# [INSTRUCTIONS FOR THE TASK]
Write out the data below exactly as given, without any of its pictures.

--- PROVIDED DATA ---

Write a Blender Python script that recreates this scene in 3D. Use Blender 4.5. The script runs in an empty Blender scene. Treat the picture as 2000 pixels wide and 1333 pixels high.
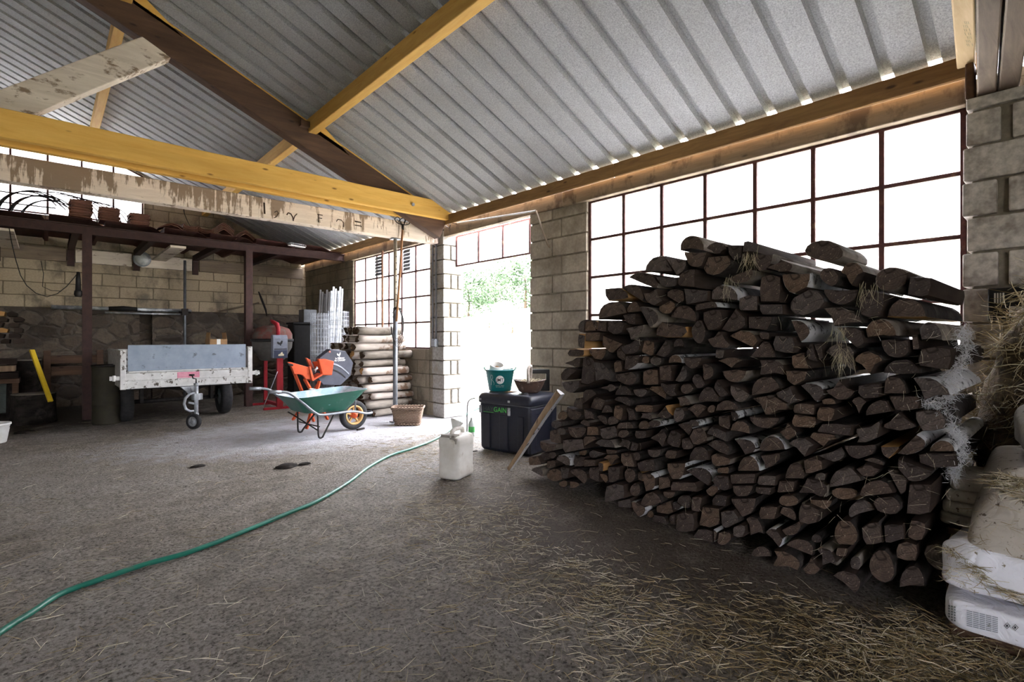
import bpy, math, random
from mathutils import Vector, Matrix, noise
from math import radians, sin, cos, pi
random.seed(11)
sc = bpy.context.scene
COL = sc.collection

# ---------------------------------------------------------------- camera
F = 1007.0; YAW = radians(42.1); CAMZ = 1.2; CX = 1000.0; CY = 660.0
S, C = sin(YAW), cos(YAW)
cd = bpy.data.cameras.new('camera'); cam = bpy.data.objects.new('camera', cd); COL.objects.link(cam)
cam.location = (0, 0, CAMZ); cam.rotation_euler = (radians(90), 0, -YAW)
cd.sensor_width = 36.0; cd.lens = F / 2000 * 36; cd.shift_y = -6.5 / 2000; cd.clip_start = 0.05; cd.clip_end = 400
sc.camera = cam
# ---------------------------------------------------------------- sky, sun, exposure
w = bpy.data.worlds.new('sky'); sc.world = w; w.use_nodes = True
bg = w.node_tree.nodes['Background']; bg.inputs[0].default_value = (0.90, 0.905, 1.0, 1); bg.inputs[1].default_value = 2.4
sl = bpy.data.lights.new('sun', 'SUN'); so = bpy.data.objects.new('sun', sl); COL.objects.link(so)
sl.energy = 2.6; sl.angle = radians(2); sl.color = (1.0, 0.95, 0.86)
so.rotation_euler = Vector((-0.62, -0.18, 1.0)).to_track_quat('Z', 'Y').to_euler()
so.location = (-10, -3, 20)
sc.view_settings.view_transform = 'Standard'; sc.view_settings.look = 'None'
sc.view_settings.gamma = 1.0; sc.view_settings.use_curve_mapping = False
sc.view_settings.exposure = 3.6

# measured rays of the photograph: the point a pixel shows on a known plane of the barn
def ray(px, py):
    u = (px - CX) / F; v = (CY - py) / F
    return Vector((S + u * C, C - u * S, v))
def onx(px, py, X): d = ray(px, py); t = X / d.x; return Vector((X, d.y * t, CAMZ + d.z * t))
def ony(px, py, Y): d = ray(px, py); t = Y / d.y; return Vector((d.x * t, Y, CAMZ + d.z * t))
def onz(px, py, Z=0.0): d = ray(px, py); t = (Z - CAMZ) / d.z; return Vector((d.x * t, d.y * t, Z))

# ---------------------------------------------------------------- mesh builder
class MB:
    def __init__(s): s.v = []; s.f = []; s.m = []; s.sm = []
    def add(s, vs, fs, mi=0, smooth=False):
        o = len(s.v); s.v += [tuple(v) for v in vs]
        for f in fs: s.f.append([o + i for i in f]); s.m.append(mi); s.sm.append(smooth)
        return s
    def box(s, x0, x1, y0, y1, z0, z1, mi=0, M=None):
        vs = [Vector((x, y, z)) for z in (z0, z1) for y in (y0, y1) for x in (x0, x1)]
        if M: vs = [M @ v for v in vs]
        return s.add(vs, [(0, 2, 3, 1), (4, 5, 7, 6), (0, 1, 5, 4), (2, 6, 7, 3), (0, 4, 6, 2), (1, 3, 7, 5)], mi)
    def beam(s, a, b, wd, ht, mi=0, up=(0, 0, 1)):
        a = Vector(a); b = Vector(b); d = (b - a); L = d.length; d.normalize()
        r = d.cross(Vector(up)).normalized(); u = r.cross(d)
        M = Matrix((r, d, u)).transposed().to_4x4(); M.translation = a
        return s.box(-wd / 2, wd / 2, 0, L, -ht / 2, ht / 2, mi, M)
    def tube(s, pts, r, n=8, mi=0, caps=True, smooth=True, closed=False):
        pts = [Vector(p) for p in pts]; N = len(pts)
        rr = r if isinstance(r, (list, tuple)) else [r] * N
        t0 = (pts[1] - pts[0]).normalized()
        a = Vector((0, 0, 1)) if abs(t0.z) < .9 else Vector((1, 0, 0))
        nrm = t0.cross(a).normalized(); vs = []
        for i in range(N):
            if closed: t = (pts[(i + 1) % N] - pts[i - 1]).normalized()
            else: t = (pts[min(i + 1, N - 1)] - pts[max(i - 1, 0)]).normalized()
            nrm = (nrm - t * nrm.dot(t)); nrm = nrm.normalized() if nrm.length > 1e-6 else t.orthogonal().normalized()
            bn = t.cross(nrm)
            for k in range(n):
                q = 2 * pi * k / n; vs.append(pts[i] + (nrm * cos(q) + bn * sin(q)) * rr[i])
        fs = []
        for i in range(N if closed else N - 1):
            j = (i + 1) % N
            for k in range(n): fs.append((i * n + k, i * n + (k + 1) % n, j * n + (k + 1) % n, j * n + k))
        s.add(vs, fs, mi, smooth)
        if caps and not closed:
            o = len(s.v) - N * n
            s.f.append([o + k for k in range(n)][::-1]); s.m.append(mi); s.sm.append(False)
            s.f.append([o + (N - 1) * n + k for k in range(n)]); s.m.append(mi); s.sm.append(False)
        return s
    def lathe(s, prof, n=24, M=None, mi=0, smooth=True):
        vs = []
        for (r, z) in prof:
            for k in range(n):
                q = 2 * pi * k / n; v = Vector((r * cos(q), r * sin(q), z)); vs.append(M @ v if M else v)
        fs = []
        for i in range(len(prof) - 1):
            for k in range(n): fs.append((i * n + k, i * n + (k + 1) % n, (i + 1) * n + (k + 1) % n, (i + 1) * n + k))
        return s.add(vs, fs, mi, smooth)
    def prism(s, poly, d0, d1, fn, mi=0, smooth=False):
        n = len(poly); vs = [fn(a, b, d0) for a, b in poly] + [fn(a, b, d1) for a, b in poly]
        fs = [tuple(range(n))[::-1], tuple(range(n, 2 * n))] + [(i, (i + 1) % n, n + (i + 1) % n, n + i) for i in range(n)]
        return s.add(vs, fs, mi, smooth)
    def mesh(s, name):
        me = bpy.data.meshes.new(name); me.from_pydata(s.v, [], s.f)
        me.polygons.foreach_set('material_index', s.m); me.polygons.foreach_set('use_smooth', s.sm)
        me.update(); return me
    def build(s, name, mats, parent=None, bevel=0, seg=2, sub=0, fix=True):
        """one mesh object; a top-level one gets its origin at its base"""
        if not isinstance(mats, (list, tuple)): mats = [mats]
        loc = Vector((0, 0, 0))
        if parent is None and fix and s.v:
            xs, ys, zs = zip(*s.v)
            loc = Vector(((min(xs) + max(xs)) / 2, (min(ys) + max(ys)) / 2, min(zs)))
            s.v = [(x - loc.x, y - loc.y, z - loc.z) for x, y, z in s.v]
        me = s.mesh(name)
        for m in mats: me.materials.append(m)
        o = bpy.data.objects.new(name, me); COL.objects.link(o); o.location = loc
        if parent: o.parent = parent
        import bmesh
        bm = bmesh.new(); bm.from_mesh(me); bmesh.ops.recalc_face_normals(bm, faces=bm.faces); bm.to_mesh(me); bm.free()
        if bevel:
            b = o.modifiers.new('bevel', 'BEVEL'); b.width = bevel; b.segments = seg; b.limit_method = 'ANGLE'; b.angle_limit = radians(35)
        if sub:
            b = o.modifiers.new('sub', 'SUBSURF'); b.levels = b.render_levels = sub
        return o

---

# [ANSWER FOR THE TASK]
Write a Blender Python script that recreates this scene in 3D. Use Blender 4.5. The script runs in an empty Blender scene. Treat the picture as 2000 pixels wide and 1333 pixels high.
import bpy, math, random
from mathutils import Vector, Matrix, noise
from math import radians, sin, cos, pi
random.seed(11)
sc = bpy.context.scene
COL = sc.collection

# ---------------------------------------------------------------- camera
F = 1007.0; YAW = radians(42.1); CAMZ = 1.2; CX = 1000.0; CY = 660.0
S, C = sin(YAW), cos(YAW)
cd = bpy.data.cameras.new('camera'); cam = bpy.data.objects.new('camera', cd); COL.objects.link(cam)
cam.location = (0, 0, CAMZ); cam.rotation_euler = (radians(90), 0, -YAW)
cd.sensor_width = 36.0; cd.lens = F / 2000 * 36; cd.shift_y = -6.5 / 2000; cd.clip_start = 0.05; cd.clip_end = 400
sc.camera = cam
# ---------------------------------------------------------------- sky, sun, exposure
w = bpy.data.worlds.new('sky'); sc.world = w; w.use_nodes = True
bg = w.node_tree.nodes['Background']; bg.inputs[0].default_value = (0.90, 0.905, 1.0, 1); bg.inputs[1].default_value = 2.4
sl = bpy.data.lights.new('sun', 'SUN'); so = bpy.data.objects.new('sun', sl); COL.objects.link(so)
sl.energy = 2.6; sl.angle = radians(2); sl.color = (1.0, 0.95, 0.86)
so.rotation_euler = Vector((-0.62, -0.18, 1.0)).to_track_quat('Z', 'Y').to_euler()
so.location = (-10, -3, 20)
sc.view_settings.view_transform = 'Standard'; sc.view_settings.look = 'None'
sc.view_settings.gamma = 1.0; sc.view_settings.use_curve_mapping = False
sc.view_settings.exposure = 3.6

# measured rays of the photograph: the point a pixel shows on a known plane of the barn
def ray(px, py):
    u = (px - CX) / F; v = (CY - py) / F
    return Vector((S + u * C, C - u * S, v))
def onx(px, py, X): d = ray(px, py); t = X / d.x; return Vector((X, d.y * t, CAMZ + d.z * t))
def ony(px, py, Y): d = ray(px, py); t = Y / d.y; return Vector((d.x * t, Y, CAMZ + d.z * t))
def onz(px, py, Z=0.0): d = ray(px, py); t = (Z - CAMZ) / d.z; return Vector((d.x * t, d.y * t, Z))

# ---------------------------------------------------------------- mesh builder
class MB:
    def __init__(s): s.v = []; s.f = []; s.m = []; s.sm = []
    def add(s, vs, fs, mi=0, smooth=False):
        o = len(s.v); s.v += [tuple(v) for v in vs]
        for f in fs: s.f.append([o + i for i in f]); s.m.append(mi); s.sm.append(smooth)
        return s
    def box(s, x0, x1, y0, y1, z0, z1, mi=0, M=None):
        vs = [Vector((x, y, z)) for z in (z0, z1) for y in (y0, y1) for x in (x0, x1)]
        if M: vs = [M @ v for v in vs]
        return s.add(vs, [(0, 2, 3, 1), (4, 5, 7, 6), (0, 1, 5, 4), (2, 6, 7, 3), (0, 4, 6, 2), (1, 3, 7, 5)], mi)
    def beam(s, a, b, wd, ht, mi=0, up=(0, 0, 1)):
        a = Vector(a); b = Vector(b); d = (b - a); L = d.length; d.normalize()
        r = d.cross(Vector(up)).normalized(); u = r.cross(d)
        M = Matrix((r, d, u)).transposed().to_4x4(); M.translation = a
        return s.box(-wd / 2, wd / 2, 0, L, -ht / 2, ht / 2, mi, M)
    def tube(s, pts, r, n=8, mi=0, caps=True, smooth=True, closed=False):
        pts = [Vector(p) for p in pts]; N = len(pts)
        rr = r if isinstance(r, (list, tuple)) else [r] * N
        t0 = (pts[1] - pts[0]).normalized()
        a = Vector((0, 0, 1)) if abs(t0.z) < .9 else Vector((1, 0, 0))
        nrm = t0.cross(a).normalized(); vs = []
        for i in range(N):
            if closed: t = (pts[(i + 1) % N] - pts[i - 1]).normalized()
            else: t = (pts[min(i + 1, N - 1)] - pts[max(i - 1, 0)]).normalized()
            nrm = (nrm - t * nrm.dot(t)); nrm = nrm.normalized() if nrm.length > 1e-6 else t.orthogonal().normalized()
            bn = t.cross(nrm)
            for k in range(n):
                q = 2 * pi * k / n; vs.append(pts[i] + (nrm * cos(q) + bn * sin(q)) * rr[i])
        fs = []
        for i in range(N if closed else N - 1):
            j = (i + 1) % N
            for k in range(n): fs.append((i * n + k, i * n + (k + 1) % n, j * n + (k + 1) % n, j * n + k))
        s.add(vs, fs, mi, smooth)
        if caps and not closed:
            o = len(s.v) - N * n
            s.f.append([o + k for k in range(n)][::-1]); s.m.append(mi); s.sm.append(False)
            s.f.append([o + (N - 1) * n + k for k in range(n)]); s.m.append(mi); s.sm.append(False)
        return s
    def lathe(s, prof, n=24, M=None, mi=0, smooth=True):
        vs = []
        for (r, z) in prof:
            for k in range(n):
                q = 2 * pi * k / n; v = Vector((r * cos(q), r * sin(q), z)); vs.append(M @ v if M else v)
        fs = []
        for i in range(len(prof) - 1):
            for k in range(n): fs.append((i * n + k, i * n + (k + 1) % n, (i + 1) * n + (k + 1) % n, (i + 1) * n + k))
        return s.add(vs, fs, mi, smooth)
    def prism(s, poly, d0, d1, fn, mi=0, smooth=False):
        n = len(poly); vs = [fn(a, b, d0) for a, b in poly] + [fn(a, b, d1) for a, b in poly]
        fs = [tuple(range(n))[::-1], tuple(range(n, 2 * n))] + [(i, (i + 1) % n, n + (i + 1) % n, n + i) for i in range(n)]
        return s.add(vs, fs, mi, smooth)
    def mesh(s, name):
        me = bpy.data.meshes.new(name); me.from_pydata(s.v, [], s.f)
        me.polygons.foreach_set('material_index', s.m); me.polygons.foreach_set('use_smooth', s.sm)
        me.update(); return me
    def build(s, name, mats, parent=None, bevel=0, seg=2, sub=0, fix=True):
        """one mesh object; a top-level one gets its origin at its base"""
        if not isinstance(mats, (list, tuple)): mats = [mats]
        loc = Vector((0, 0, 0))
        if parent is None and fix and s.v:
            xs, ys, zs = zip(*s.v)
            loc = Vector(((min(xs) + max(xs)) / 2, (min(ys) + max(ys)) / 2, min(zs)))
            s.v = [(x - loc.x, y - loc.y, z - loc.z) for x, y, z in s.v]
        me = s.mesh(name)
        for m in mats: me.materials.append(m)
        o = bpy.data.objects.new(name, me); COL.objects.link(o); o.location = loc
        if parent: o.parent = parent
        import bmesh
        bm = bmesh.new(); bm.from_mesh(me); bmesh.ops.recalc_face_normals(bm, faces=bm.faces); bm.to_mesh(me); bm.free()
        if bevel:
            b = o.modifiers.new('bevel', 'BEVEL'); b.width = bevel; b.segments = seg; b.limit_method = 'ANGLE'; b.angle_limit = radians(35)
        if sub:
            b = o.modifiers.new('sub', 'SUBSURF'); b.levels = b.render_levels = sub
        return o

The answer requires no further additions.